§ What to produce
Gather up the lines with the word "scene" in them.

§ Given data
* start *

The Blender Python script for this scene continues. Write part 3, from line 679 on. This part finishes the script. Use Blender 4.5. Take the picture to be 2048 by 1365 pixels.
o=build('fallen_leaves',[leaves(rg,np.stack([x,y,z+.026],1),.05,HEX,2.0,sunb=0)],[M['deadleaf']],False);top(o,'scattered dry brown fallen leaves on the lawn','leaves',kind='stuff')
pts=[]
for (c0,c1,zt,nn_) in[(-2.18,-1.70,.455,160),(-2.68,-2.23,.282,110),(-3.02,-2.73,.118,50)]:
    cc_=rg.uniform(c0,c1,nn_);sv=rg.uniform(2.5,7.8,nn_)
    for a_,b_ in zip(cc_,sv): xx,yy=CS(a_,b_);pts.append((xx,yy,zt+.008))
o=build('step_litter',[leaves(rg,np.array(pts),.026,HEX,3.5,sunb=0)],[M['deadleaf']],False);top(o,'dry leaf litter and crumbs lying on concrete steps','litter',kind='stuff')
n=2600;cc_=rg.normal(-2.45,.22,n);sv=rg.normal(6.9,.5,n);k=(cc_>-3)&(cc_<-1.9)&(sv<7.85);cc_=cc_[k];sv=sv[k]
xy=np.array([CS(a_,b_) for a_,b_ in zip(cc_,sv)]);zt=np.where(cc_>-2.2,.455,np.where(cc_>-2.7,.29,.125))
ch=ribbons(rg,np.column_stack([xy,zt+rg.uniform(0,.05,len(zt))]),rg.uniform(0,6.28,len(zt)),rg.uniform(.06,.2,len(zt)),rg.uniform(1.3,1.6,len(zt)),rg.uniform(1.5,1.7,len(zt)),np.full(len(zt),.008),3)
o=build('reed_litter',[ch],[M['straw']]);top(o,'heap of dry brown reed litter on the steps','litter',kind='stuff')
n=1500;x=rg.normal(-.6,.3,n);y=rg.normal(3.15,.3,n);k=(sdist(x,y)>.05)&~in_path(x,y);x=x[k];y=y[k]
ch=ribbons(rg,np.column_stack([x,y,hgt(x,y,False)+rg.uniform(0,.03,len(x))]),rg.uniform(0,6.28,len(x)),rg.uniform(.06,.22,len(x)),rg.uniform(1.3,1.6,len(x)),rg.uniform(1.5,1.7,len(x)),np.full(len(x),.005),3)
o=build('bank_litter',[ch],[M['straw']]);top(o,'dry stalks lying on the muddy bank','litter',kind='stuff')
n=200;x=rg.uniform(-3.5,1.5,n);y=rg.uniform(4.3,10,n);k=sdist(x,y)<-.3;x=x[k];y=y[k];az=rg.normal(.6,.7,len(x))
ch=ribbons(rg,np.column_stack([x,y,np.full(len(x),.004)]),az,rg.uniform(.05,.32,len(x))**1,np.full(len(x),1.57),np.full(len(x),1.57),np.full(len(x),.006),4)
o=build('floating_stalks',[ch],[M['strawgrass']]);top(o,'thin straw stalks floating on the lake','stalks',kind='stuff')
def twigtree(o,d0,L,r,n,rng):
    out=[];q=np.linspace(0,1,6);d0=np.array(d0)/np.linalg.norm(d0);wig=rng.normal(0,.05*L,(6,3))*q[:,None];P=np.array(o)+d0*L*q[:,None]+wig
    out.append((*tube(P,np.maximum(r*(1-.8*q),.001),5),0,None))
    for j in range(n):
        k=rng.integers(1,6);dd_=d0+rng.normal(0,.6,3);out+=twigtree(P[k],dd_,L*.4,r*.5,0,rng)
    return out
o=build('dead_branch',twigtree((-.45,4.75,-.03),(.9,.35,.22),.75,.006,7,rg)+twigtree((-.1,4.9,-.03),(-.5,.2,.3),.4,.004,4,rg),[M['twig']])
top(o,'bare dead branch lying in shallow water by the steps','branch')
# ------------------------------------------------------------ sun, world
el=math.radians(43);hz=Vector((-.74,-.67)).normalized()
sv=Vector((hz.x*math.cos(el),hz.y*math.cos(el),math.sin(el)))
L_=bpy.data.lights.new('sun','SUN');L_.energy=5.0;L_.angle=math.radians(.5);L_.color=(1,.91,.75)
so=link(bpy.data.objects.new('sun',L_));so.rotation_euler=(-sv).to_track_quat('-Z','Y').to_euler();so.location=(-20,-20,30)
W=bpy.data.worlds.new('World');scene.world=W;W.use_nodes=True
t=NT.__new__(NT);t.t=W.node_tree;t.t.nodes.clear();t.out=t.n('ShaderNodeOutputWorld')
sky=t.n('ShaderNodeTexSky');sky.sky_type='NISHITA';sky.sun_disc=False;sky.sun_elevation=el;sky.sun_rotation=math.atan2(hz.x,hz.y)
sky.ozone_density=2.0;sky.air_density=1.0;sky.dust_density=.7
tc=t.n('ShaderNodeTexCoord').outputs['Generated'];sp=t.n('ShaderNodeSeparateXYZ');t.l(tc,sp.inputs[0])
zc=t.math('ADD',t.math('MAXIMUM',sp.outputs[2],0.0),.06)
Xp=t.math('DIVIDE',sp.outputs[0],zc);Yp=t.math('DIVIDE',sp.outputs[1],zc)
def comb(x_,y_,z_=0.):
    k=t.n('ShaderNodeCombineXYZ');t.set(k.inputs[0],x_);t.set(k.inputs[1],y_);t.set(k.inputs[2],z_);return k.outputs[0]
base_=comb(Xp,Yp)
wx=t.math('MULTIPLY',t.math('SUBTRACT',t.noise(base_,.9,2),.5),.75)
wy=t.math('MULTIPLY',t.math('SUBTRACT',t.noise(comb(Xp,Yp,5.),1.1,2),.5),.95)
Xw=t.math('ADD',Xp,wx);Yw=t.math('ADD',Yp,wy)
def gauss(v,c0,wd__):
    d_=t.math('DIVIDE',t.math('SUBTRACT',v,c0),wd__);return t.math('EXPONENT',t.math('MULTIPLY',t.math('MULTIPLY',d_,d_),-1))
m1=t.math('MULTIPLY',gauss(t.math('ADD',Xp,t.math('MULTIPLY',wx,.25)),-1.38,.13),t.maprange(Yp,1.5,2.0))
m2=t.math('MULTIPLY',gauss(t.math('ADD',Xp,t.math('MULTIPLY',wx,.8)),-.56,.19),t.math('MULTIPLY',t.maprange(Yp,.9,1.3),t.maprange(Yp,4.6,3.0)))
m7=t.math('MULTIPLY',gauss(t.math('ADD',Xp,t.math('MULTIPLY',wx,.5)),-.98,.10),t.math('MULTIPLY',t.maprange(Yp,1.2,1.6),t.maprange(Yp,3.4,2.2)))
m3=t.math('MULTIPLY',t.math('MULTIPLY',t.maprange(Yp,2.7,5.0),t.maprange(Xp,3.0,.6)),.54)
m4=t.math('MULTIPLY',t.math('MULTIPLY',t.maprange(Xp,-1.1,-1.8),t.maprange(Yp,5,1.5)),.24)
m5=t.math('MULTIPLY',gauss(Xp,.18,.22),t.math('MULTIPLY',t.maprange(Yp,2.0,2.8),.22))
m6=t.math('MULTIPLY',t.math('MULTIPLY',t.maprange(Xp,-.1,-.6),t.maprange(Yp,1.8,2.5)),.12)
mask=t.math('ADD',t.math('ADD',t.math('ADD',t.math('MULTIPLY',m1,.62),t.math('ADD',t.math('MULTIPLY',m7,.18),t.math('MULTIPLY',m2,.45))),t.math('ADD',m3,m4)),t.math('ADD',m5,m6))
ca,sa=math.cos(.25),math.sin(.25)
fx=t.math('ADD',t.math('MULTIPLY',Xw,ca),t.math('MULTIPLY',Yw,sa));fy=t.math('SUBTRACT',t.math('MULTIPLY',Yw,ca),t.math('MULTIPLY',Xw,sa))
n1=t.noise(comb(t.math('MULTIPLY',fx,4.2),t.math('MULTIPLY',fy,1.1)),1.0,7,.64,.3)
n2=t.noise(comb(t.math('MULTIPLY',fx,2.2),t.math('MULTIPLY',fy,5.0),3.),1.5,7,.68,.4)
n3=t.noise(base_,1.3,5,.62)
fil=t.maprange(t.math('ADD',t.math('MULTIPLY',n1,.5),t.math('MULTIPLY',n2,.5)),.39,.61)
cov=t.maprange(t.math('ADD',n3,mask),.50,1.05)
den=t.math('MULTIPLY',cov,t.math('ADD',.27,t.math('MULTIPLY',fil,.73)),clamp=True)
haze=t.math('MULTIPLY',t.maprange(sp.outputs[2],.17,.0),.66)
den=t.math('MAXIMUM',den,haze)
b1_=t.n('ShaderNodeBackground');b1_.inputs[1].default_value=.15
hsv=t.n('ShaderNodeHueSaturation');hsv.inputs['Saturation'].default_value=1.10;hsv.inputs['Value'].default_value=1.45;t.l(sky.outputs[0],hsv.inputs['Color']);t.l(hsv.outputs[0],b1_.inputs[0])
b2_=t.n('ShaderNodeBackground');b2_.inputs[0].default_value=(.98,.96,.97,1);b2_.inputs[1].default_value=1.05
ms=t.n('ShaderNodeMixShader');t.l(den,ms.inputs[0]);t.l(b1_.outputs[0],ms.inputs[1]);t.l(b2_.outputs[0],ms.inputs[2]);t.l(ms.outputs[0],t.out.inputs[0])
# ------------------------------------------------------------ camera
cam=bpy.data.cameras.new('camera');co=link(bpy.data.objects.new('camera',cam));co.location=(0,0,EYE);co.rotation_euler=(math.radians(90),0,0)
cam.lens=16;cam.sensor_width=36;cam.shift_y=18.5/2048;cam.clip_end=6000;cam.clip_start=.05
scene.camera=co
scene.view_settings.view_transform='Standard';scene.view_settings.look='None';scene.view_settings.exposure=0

* end *

§ Response to this task
The Blender Python script for this scene continues. Write part 3, from line 679 on. This part finishes the script. Use Blender 4.5. Take the picture to be 2048 by 1365 pixels.
W=bpy.data.worlds.new('World');scene.world=W;W.use_nodes=True
scene.camera=co
scene.view_settings.view_transform='Standard';scene.view_settings.look='None';scene.view_settings.exposure=0